Este término nos delimita un espacio vital donde la intervención de los intérpretes es esencial. Por mucho que el recorrido de Fellini sea más extenso, sobre todo en su capacidad lírica y visual, el valenciano comparte con aquel idéntico cariño por la dirección de actores en búsqueda del dinamismo y la vitalidad en la comedia. Algo patente en algunas de sus escenas que guardan similitudes con la del almuerzo familiar de Amarcord (1973). Los cortes de Berlanga son, sin embargo, menos patentes, ya que este solía acumular intérpretes en sus planos secuencia y hacía que todos hablasen, que todos actuasen, que unos se pisaran con los otros y, sobre todo, que todo ello nos dejara confundidos, sumidos en el disparate. Para conseguir tal efecto, es relevante hablar de una gran generación de actores. Una serie de profesionales comprometidos con una concepción del cine como obra coral, estando dispuestos a asumir roles secundarios en pro del objetivo final del filme que, no por ello, dejaba de ser una indudable pieza “de autor”.

 

Pros y contras

Aun así, el cine de Berlanga se ve disminuido frente al de los grandes autores y la razón de ello podría hallarse en su dificultad para exportar su visión del mundo al exterior. La naturaleza lingüística de su obra, el excesivo peso de la dramaturgia y la prioridad en esta de lo hablado sobre lo visual, no ayudan demasiado. Sin duda, la traducción de sus películas no favorecía su total comprensión en otras lenguas y por ello, a excepción de la citada Tamaño natural, pocas lograron traspasar las fronteras.
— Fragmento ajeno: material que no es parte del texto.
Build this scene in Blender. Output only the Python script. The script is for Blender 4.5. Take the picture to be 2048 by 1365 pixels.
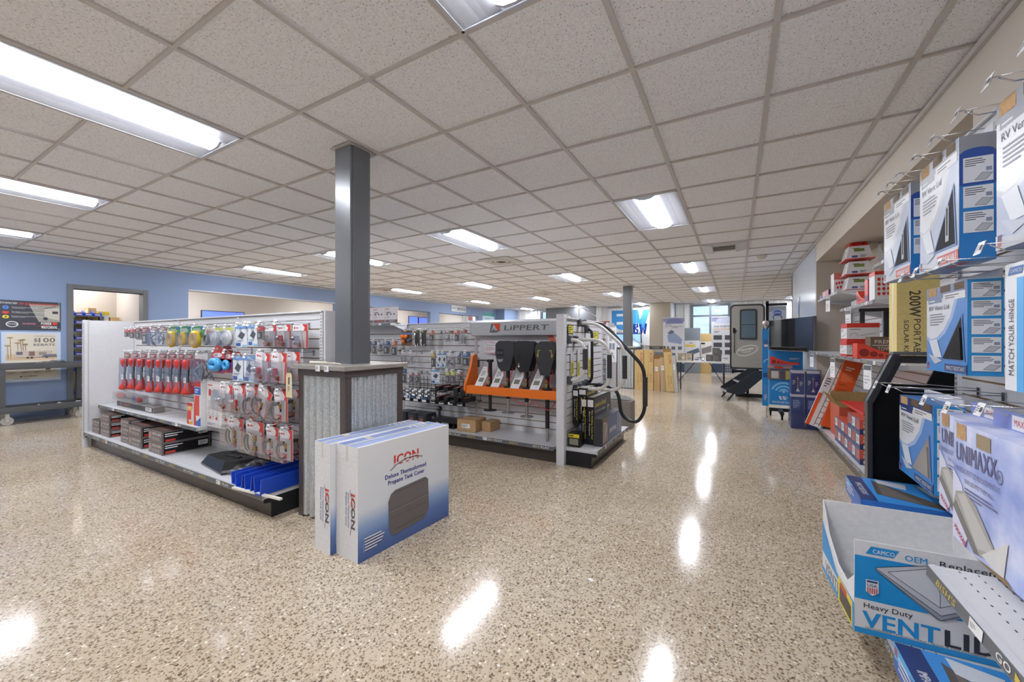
import bpy, math, random
from mathutils import Matrix, Vector
for o in list(bpy.data.objects): bpy.data.objects.remove(o)
scene = bpy.context.scene
col = scene.collection
PI = math.pi
R = math.radians
rnd = random.Random(7)
CH = 2.5856            # ceiling height
CELL = 0.6096          # ceiling grid cell

# ---------------------------------------------------------------- camera
cd = bpy.data.cameras.new('camera'); cam = bpy.data.objects.new('camera', cd); col.objects.link(cam)
cd.sensor_fit = 'HORIZONTAL'; cd.sensor_width = 36.0; cd.lens = 786.5/2048*36
cd.shift_y = -2.5/2048
cam.location = (0, 0, 1.22); cam.rotation_euler = (PI/2, 0, 0.5182)
cd.clip_start = 0.05; cd.clip_end = 400
scene.camera = cam
# ---------------------------------------------------------------- sky
w = bpy.data.worlds.new('sky'); scene.world = w; w.use_nodes = True
nt = w.node_tree; nt.nodes.clear()
out = nt.nodes.new('ShaderNodeOutputWorld'); bg = nt.nodes.new('ShaderNodeBackground')
tc = nt.nodes.new('ShaderNodeTexCoord'); mp = nt.nodes.new('ShaderNodeMapping'); mp.inputs['Scale'].default_value = (2, 2, 14)
nz = nt.nodes.new('ShaderNodeTexNoise'); nz.inputs['Scale'].default_value = 2.2; nz.inputs['Detail'].default_value = 6
cr = nt.nodes.new('ShaderNodeValToRGB')
cr.color_ramp.elements[0].position = .38; cr.color_ramp.elements[0].color = (.58, .76, .95, 1)
cr.color_ramp.elements[1].position = .62; cr.color_ramp.elements[1].color = (.86, .93, 1, 1)
nt.links.new(tc.outputs['Generated'], mp.inputs['Vector']); nt.links.new(mp.outputs[0], nz.inputs['Vector'])
nt.links.new(nz.outputs['Fac'], cr.inputs['Fac']); nt.links.new(cr.outputs['Color'], bg.inputs['Color'])
bg.inputs['Strength'].default_value = 1.5
nt.links.new(bg.outputs[0], out.inputs['Surface'])
# ---------------------------------------------------------------- exposure
vs = scene.view_settings
vs.view_transform = 'Standard'; vs.look = 'None'; vs.gamma = 1; vs.use_curve_mapping = False
vs.exposure = 0.0
LENS = 70.0             # strength of the lens of every ceiling troffer

# ================================================================ materials
def lin(h):
    h = h.lstrip('#'); c = [int(h[i:i+2], 16)/255 for i in (0, 2, 4)]
    return tuple((x/12.92 if x <= .04045 else ((x+.055)/1.055)**2.4) for x in c) + (1,)
_mats = {}
def mt(h, r=.5, m=0.0, k=None, e=0):
    key = (h, r, m, k, e)
    if key in _mats: return _mats[key]
    a = bpy.data.materials.new('paint_'+h.strip('#')); a.use_nodes = True
    t = a.node_tree; b = t.nodes['Principled BSDF']
    b.inputs['Roughness'].default_value = r; b.inputs['Metallic'].default_value = m
    c = lin(h); b.inputs['Base Color'].default_value = c
    if max(c[:3]) < .03 and r >= .4: b.inputs['Specular IOR Level'].default_value = .15
    if e:
        b.inputs['Emission Color'].default_value = c; b.inputs['Emission Strength'].default_value = e
    elif k == 'clear':
        t.nodes.remove(b)
        o = t.nodes['Material Output']; mx = t.nodes.new('ShaderNodeMixShader'); tr = t.nodes.new('ShaderNodeBsdfTransparent')
        gl = t.nodes.new('ShaderNodeBsdfGlossy'); gl.inputs['Roughness'].default_value = r
        lw = t.nodes.new('ShaderNodeLayerWeight'); lw.inputs['Blend'].default_value = .28
        tr.inputs['Color'].default_value = c
        mr = t.nodes.new('ShaderNodeMath'); mr.operation = 'MULTIPLY_ADD'; mr.inputs[1].default_value = .75; mr.inputs[2].default_value = .07
        t.links.new(lw.outputs['Facing'], mr.inputs[0]); t.links.new(mr.outputs[0], mx.inputs[0])
        t.links.new(tr.outputs[0], mx.inputs[1]); t.links.new(gl.outputs[0], mx.inputs[2]); t.links.new(mx.outputs[0], o.inputs['Surface'])
    else:
        n = t.nodes.new('ShaderNodeTexNoise'); n.inputs['Scale'].default_value = 35 if k is None else 9
        n.inputs['Detail'].default_value = 3
        g = t.nodes.new('ShaderNodeMixRGB'); g.blend_type = 'MULTIPLY'; g.inputs['Fac'].default_value = .10 if k is None else .28
        tc = t.nodes.new('ShaderNodeTexCoord'); t.links.new(tc.outputs['Object'], n.inputs['Vector'])
        g.inputs['Color1'].default_value = c; t.links.new(n.outputs['Fac'], g.inputs['Color2'])
        g2 = t.nodes.new('ShaderNodeMixRGB'); g2.blend_type = 'MIX'; g2.inputs['Fac'].default_value = 0
        t.links.new(g.outputs[0], b.inputs['Base Color'])
    _mats[key] = a
    return a
def special(name, fn):
    if name in _mats: return _mats[name]
    a = bpy.data.materials.new(name); a.use_nodes = True
    fn(a.node_tree, a.node_tree.nodes['Principled BSDF']); _mats[name] = a
    return a
def ramp(t, pairs):
    c = t.nodes.new('ShaderNodeValToRGB'); e = c.color_ramp.elements
    e[0].position, e[0].color = pairs[0][0], lin(pairs[0][1]); e[1].position, e[1].color = pairs[-1][0], lin(pairs[-1][1])
    for p, h in pairs[1:-1]:
        x = e.new(p); x.color = lin(h)
    return c
def objco(t, scale=(1, 1, 1)):
    tc = t.nodes.new('ShaderNodeTexCoord'); m = t.nodes.new('ShaderNodeMapping'); m.inputs['Scale'].default_value = scale
    t.links.new(tc.outputs['Object'], m.inputs['Vector']); return m.outputs[0]
def f_floor(t, b):
    v = objco(t)
    def vor(sc):
        n = t.nodes.new('ShaderNodeTexVoronoi'); n.inputs['Scale'].default_value = sc; t.links.new(v, n.inputs['Vector']); return n
    def sepcol(n):
        s = t.nodes.new('ShaderNodeSeparateColor'); t.links.new(n.outputs['Color'], s.inputs[0]); return s
    a = vor(62); s = sepcol(a)
    ra = ramp(t, [(0, '#6e5f50'), (.2, '#94826b'), (.5, '#b3a188'), (.8, '#c6b8a2'), (1, '#e6dfd2')])
    t.links.new(s.outputs[0], ra.inputs[0])
    dist = ramp(t, [(.30, '#000000'), (.46, '#ffffff')]); t.links.new(a.outputs['Distance'], dist.inputs[0])
    base = ramp(t, [(.3, '#b4a48c'), (.5, '#bdae98'), (.7, '#c3b6a3')])
    nn = t.nodes.new('ShaderNodeTexNoise'); nn.inputs['Scale'].default_value = 1.4; nn.inputs['Detail'].default_value = 6; t.links.new(v, nn.inputs['Vector']); t.links.new(nn.outputs['Fac'], base.inputs[0])
    m1 = t.nodes.new('ShaderNodeMixRGB'); t.links.new(dist.outputs[0], m1.inputs[0]); t.links.new(ra.outputs[0], m1.inputs[1]); t.links.new(base.outputs[0], m1.inputs[2])
    f = vor(170); s2 = sepcol(f)
    rb = ramp(t, [(.0, '#6a6054'), (.14, '#a09080'), (.26, '#ffffff'), (.88, '#ffffff'), (1, '#ffffff')])
    t.links.new(s2.outputs[1], rb.inputs[0])
    m2 = t.nodes.new('ShaderNodeMixRGB'); m2.blend_type = 'MULTIPLY'; m2.inputs[0].default_value = .8
    t.links.new(m1.outputs[0], m2.inputs[1]); t.links.new(rb.outputs[0], m2.inputs[2])
    t.links.new(m2.outputs[0], b.inputs['Base Color'])
    nr = t.nodes.new('ShaderNodeTexNoise'); nr.inputs['Scale'].default_value = 3; nr.inputs['Detail'].default_value = 5; t.links.new(v, nr.inputs['Vector'])
    mr = t.nodes.new('ShaderNodeMapRange'); mr.inputs['To Min'].default_value = .07; mr.inputs['To Max'].default_value = .17
    t.links.new(nr.outputs['Fac'], mr.inputs['Value']); t.links.new(mr.outputs[0], b.inputs['Roughness'])
    b.inputs['IOR'].default_value = 1.5; b.inputs['Specular IOR Level'].default_value = .42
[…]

Bien es cierto que, por otro lado, la situación del país tampoco mejoró su capacidad de exportación. No solo industrialmente, sino también artísticamente, el franquismo fue una enorme losa cultural. Esto nos abre otra veta, más complicada; la que implica adentrarnos en las raíces de los problemas de nuestro cine, principalmente estructurales y educativos. Una historia muy larga que llevaría todo un estudio. Desde una perspectiva cercana, referida a los directores españoles más reconocidos, es posible articular un pequeño diagnóstico. Tomemos la palabra a Víctor Erice, que advierte de la falta de tradición cinematográfica en España (nuestro cineasta de referencia, Luis Buñuel, realizó toda su obra en el exilio), sumémosle a este hecho la inexistencia de un cuerpo teórico que permita unir a nuestros creadores audiovisuales -que emergen desconectados, como islas- y añadamos la ceguera cultural por parte de los estamentos. Ya tenemos una idea parcial de lo ocurrido y de lo que, en parte, aún ocurre.

No es una cuestión de falta de industria, es un replanteamiento y estudio del cine como lenguaje y como arte, y sobre todo de educación  (4):  acercar el cine a la escuela y primarlo por delante de su presentación como mero entretenimiento. Erice advertía, en una entrevista publicada en 2002 en El Cultural de El Mundo, de esas faltas y de la progresiva muerte del cine (no solo en España) como arte popular desde el fin de la Segunda Guerra Mundial. Seguirán existiendo excepciones, principalmente producidas por las televisiones, pero el cine español que viene (que ya está aquí) estará enmarcado en las nuevas tendencias del audiovisual y se proyectará en nuevos espacios. Ahí es donde, probablemente, surgirán los mayores talentos de nuestro cine.

Talentos que, eso sí, deberán tener en cuenta el legado de Berlanga. La suya es una obra que debe reposar y que se debe revisar. Para mí, nunca debió existir el contexto donde se nutrió, pero así es la Historia. Sobre él, siempre nos quedará esta frase de Franco: “Berlanga no es un comunista, es mucho peor, es un mal español”. No hay mejor halago que este.

 

(1) Pienso en la de José Val del Omar (Granada 1904 – Madrid 1982), que posee una de las obras más interesantes del panorama audiovisual español durante el franquismo. En este sentido, recomendamos el artículo de Gonzalo de Pedro en El cultural digital, donde se hace referencia a la exposición de Val del Omar que se pudo ver en el Reina Sofía de Madrid.

(2) El artículo se titula Rafael Azconay fue publicado en el número 4 de la revista, en 1961. En él se plantean los aciertos y peligros abiertos por la obra del guionista. Sobre El cochecito, El pisito y Plácido, recogemos el siguiente apunte: “Toda la actuación de los personajes de estas películas no viene a ser más que la definición práctica de dos constantes: la insolidaridad y el egoísmo, aplicables a una moral de relación”.

(3) La película recibió el Premio de la Crítica en el Festival de Venecia de 1963 y también en el Festival de Cine de Moscú.

(4)La educación cinematográfica es materia de estudio del teórico francés Alain Bergala, del que recomiendo la lectura de La Hipótesis del cine: pequeño tratado sobre la transmisión del cine en la escuela y fuera de ella; Ed. Laertes, 2007.